> _Given material_

========================================

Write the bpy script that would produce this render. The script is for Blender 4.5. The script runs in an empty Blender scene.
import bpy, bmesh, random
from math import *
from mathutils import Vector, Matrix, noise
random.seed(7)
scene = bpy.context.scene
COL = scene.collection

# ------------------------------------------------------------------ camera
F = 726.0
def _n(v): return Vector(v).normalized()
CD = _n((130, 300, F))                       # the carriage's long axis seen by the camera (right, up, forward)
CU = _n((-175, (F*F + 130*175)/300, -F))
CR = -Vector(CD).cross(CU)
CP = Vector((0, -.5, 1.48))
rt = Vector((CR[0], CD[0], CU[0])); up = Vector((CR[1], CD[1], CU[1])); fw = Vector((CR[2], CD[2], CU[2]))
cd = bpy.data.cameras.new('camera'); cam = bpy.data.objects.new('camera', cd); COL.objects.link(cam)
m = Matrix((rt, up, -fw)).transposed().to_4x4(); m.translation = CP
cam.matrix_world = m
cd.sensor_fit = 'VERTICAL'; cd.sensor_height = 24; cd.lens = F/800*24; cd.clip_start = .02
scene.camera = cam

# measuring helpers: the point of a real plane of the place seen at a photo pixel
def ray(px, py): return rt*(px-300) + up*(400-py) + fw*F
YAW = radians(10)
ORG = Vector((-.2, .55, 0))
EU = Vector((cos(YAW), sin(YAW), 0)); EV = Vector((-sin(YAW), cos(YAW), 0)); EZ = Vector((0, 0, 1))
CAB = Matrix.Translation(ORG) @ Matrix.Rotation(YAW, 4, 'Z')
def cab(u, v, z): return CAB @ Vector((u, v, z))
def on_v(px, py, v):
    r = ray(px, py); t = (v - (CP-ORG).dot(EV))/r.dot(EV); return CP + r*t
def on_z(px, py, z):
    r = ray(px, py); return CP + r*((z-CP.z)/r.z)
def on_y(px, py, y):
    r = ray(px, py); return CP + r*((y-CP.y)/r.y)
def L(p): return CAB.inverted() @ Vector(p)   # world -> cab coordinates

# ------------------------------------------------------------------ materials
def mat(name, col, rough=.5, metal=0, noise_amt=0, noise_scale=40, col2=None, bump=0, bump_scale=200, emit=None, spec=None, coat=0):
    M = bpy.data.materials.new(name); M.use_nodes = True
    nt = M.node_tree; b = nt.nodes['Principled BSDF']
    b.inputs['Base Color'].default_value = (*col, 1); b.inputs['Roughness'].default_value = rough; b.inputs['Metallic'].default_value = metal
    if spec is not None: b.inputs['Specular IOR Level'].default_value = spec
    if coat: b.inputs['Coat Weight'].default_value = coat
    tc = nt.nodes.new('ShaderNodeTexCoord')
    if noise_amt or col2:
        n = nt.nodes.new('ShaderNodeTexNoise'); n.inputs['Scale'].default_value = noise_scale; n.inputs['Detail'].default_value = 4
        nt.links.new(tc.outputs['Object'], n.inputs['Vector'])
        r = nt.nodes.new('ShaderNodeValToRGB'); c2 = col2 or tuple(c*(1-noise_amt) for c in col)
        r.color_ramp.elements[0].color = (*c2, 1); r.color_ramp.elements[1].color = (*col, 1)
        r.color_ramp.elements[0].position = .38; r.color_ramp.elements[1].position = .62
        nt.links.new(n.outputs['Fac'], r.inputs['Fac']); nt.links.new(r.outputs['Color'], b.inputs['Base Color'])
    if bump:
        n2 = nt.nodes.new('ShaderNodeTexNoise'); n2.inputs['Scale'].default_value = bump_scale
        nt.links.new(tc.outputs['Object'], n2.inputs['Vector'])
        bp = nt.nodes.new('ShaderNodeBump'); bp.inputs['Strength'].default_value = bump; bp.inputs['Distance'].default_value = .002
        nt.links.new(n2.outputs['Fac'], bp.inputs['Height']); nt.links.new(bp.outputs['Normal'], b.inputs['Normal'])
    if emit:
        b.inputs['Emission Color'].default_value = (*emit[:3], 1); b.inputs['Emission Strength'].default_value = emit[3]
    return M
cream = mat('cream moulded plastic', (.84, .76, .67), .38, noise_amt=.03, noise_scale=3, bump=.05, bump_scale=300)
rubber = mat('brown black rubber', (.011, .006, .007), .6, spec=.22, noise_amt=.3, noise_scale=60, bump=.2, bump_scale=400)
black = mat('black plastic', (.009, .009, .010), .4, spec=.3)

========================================

> _Required task_
Hand back the material above in full, exactly as written.

> _Task solution_
Write the bpy script that would produce this render. The script is for Blender 4.5. The script runs in an empty Blender scene.
import bpy, bmesh, random
from math import *
from mathutils import Vector, Matrix, noise
random.seed(7)
scene = bpy.context.scene
COL = scene.collection

# ------------------------------------------------------------------ camera
F = 726.0
def _n(v): return Vector(v).normalized()
CD = _n((130, 300, F))                       # the carriage's long axis seen by the camera (right, up, forward)
CU = _n((-175, (F*F + 130*175)/300, -F))
CR = -Vector(CD).cross(CU)
CP = Vector((0, -.5, 1.48))
rt = Vector((CR[0], CD[0], CU[0])); up = Vector((CR[1], CD[1], CU[1])); fw = Vector((CR[2], CD[2], CU[2]))
cd = bpy.data.cameras.new('camera'); cam = bpy.data.objects.new('camera', cd); COL.objects.link(cam)
m = Matrix((rt, up, -fw)).transposed().to_4x4(); m.translation = CP
cam.matrix_world = m
cd.sensor_fit = 'VERTICAL'; cd.sensor_height = 24; cd.lens = F/800*24; cd.clip_start = .02
scene.camera = cam

# measuring helpers: the point of a real plane of the place seen at a photo pixel
def ray(px, py): return rt*(px-300) + up*(400-py) + fw*F
YAW = radians(10)
ORG = Vector((-.2, .55, 0))
EU = Vector((cos(YAW), sin(YAW), 0)); EV = Vector((-sin(YAW), cos(YAW), 0)); EZ = Vector((0, 0, 1))
CAB = Matrix.Translation(ORG) @ Matrix.Rotation(YAW, 4, 'Z')
def cab(u, v, z): return CAB @ Vector((u, v, z))
def on_v(px, py, v):
    r = ray(px, py); t = (v - (CP-ORG).dot(EV))/r.dot(EV); return CP + r*t
def on_z(px, py, z):
    r = ray(px, py); return CP + r*((z-CP.z)/r.z)
def on_y(px, py, y):
    r = ray(px, py); return CP + r*((y-CP.y)/r.y)
def L(p): return CAB.inverted() @ Vector(p)   # world -> cab coordinates

# ------------------------------------------------------------------ materials
def mat(name, col, rough=.5, metal=0, noise_amt=0, noise_scale=40, col2=None, bump=0, bump_scale=200, emit=None, spec=None, coat=0):
    M = bpy.data.materials.new(name); M.use_nodes = True
    nt = M.node_tree; b = nt.nodes['Principled BSDF']
    b.inputs['Base Color'].default_value = (*col, 1); b.inputs['Roughness'].default_value = rough; b.inputs['Metallic'].default_value = metal
    if spec is not None: b.inputs['Specular IOR Level'].default_value = spec
    if coat: b.inputs['Coat Weight'].default_value = coat
    tc = nt.nodes.new('ShaderNodeTexCoord')
    if noise_amt or col2:
        n = nt.nodes.new('ShaderNodeTexNoise'); n.inputs['Scale'].default_value = noise_scale; n.inputs['Detail'].default_value = 4
        nt.links.new(tc.outputs['Object'], n.inputs['Vector'])
        r = nt.nodes.new('ShaderNodeValToRGB'); c2 = col2 or tuple(c*(1-noise_amt) for c in col)
        r.color_ramp.elements[0].color = (*c2, 1); r.color_ramp.elements[1].color = (*col, 1)
        r.color_ramp.elements[0].position = .38; r.color_ramp.elements[1].position = .62
        nt.links.new(n.outputs['Fac'], r.inputs['Fac']); nt.links.new(r.outputs['Color'], b.inputs['Base Color'])
    if bump:
        n2 = nt.nodes.new('ShaderNodeTexNoise'); n2.inputs['Scale'].default_value = bump_scale
        nt.links.new(tc.outputs['Object'], n2.inputs['Vector'])
        bp = nt.nodes.new('ShaderNodeBump'); bp.inputs['Strength'].default_value = bump; bp.inputs['Distance'].default_value = .002
        nt.links.new(n2.outputs['Fac'], bp.inputs['Height']); nt.links.new(bp.outputs['Normal'], b.inputs['Normal'])
    if emit:
        b.inputs['Emission Color'].default_value = (*emit[:3], 1); b.inputs['Emission Strength'].default_value = emit[3]
    return M
cream = mat('cream moulded plastic', (.84, .76, .67), .38, noise_amt=.03, noise_scale=3, bump=.05, bump_scale=300)
rubber = mat('brown black rubber', (.011, .006, .007), .6, spec=.22, noise_amt=.3, noise_scale=60, bump=.2, bump_scale=400)
black = mat('black plastic', (.009, .009, .010), .4, spec=.3)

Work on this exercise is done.